Eurozone unemployment falls to a ten-year low
McKinsey’s latest Global Economics Intelligence report reveals a postcrisis high in eurozone employment, brightening the 2019 outlook.
Notable in this month’s release of McKinsey’s Global Economics Intelligence (GEI) report is the unemployment rate in the euro area of 7.9 percent for November 2018, the lowest level since 2008. The seasonally adjusted index, maintained by Eurostat, held steady in December.1 Joblessness has fallen by more than one-third since September 2013, when the index was at 12 percent. The improvement has been slow but steady since that time—a point regarded as the nadir of Europe’s recession within a recession in the early 2010s. And in the wider European Union (EU-28), which includes high-employment countries such as Hungary, Poland, and the United Kingdom, the unemployment rate is even lower, at 6.6 percent, the lowest EU reading since recording began in January 2000.

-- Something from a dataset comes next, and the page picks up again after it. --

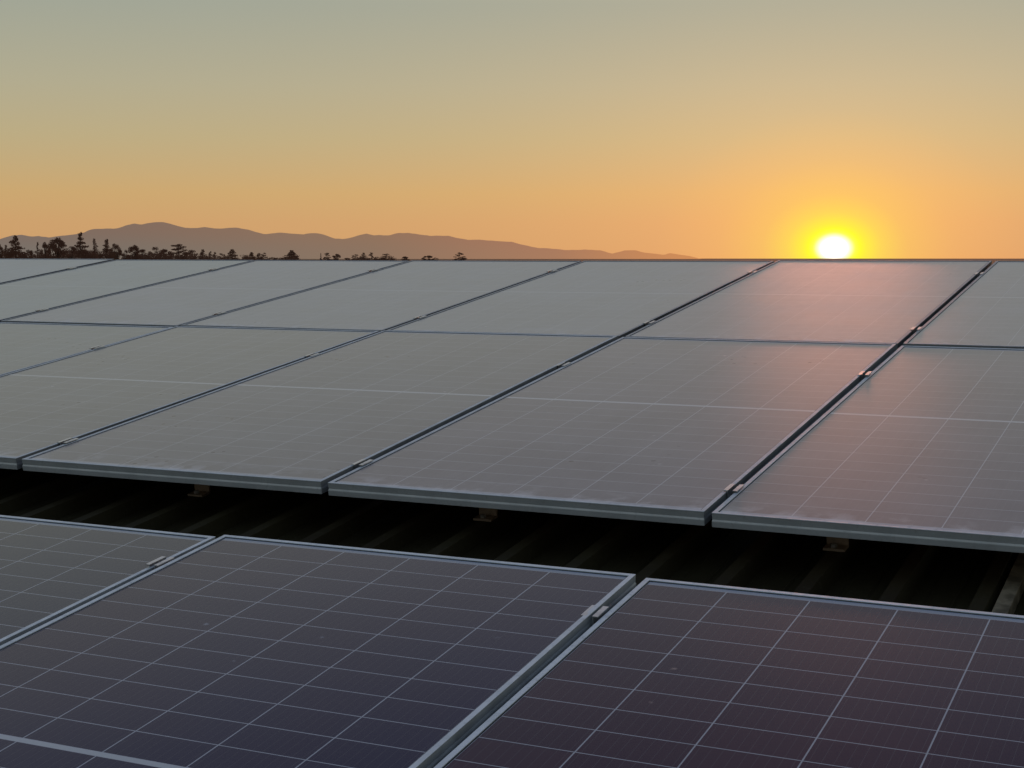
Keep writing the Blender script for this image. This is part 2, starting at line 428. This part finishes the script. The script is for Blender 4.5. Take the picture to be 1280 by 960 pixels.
# ------------------------------------------------------------------ clamps in the gaps between panels
def make_clamp():
    root = empty('panel_clamp', Matrix.Identity(4))
    t = 0.0025; hw = 0.0085; fl = 0.0175; L = 0.029
    prof = [(-fl,0.0008),(-hw,0.0008),(-hw,-0.0280),(hw,-0.0280),(hw,0.0008),(fl,0.0008),(fl,0.0008+t),(hw-t,0.0008+t),
            (hw-t,-0.0280+t),(-hw+t,-0.0280+t),(-hw+t,0.0008+t),(-fl,0.0008+t)]
    # trough walls sit inside the gap between the two frames
    b = MB(); b.prism_y([(x, z + 0.0008) for x, z in prof], -L, L); b.build('plate', M_CLAMP, root)
    b = MB(); b.cyl(0, 0, -0.0247, -0.0190, 0.0055, 6); b.cyl(0, 0, -0.036, -0.0275, 0.003, 8); b.build('bolt', M_STEEL, root)
    return root
G_CLAMP = 'metal clamps holding the panels in the gaps'
VA = (0.205, 1.567); VB = (2.408, 3.805); VC = (-0.690, -2.05)
clamps = []
gapname = {-4:'farthest left gap',-3:'second gap from the left',-2:'third gap from the left',-1:'fourth gap from the left',0:'fifth gap from the left',1:'gap left of the sunlit panel',2:'gap right of the sunlit panel'}
for k in range(-3, 3):
    g = {-3:'leftmost gap',-2:'second gap from the left',-1:'third gap from the left',0:'fourth gap from the left',1:'gap left of the sunlit panel',2:'gap right of the sunlit panel'}[k]
    for j, wd in ((0,'lower'),(1,'upper')):
        if k == -3 and j == 0: continue
        clamps.append((k*PITCH_U, VB[j], 'small %s clamp in the %s, back row' % (wd, g)))
for k in range(-1, 3):
    g = {-1:'leftmost gap',0:'second gap from the left',1:'third gap from the left',2:'rightmost gap'}[k]
    for j, wd in ((0,'lower'),(1,'upper')):
        if k == -1 and j == 0: continue
        clamps.append((k*PITCH_U, VA[j], '%s metal clamp bridging the %s of the middle row' % (wd, g)))
for k, g in ((1,'left gap of the front row'),(2,'right gap of the front row')):
    clamps.append((1.0585 + (k-1)*1.062, VC[0], 'large metal clamp in the ' + g))
cp = make_clamp()
for i, (u, v, label) in enumerate(clamps):
    o = cp if i == 0 else copy_tree(cp)
    o.matrix_world = frame_at(u, v + rng.uniform(-0.012, 0.012), 0.0) @ Matrix.Rotation(R(rng.uniform(-1.2,1.2)), 4, 'Z')
    tag(o, label, 'clamp', G_CLAMP)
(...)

To be sure, the rate of improvement has varied by country (exhibit). While unemployment was 3.3 percent in Germany in December 2018, the three next-largest economies, France, Italy, and Spain, clocked rates of 9.1, 10.3, and 14.3 percent, respectively. These higher readings all reflect slower national job growth since the dark days of 2013, when overall unemployment in Spain was above 25 percent and youth unemployment (ages 16–24) topped a shattering 56 percent.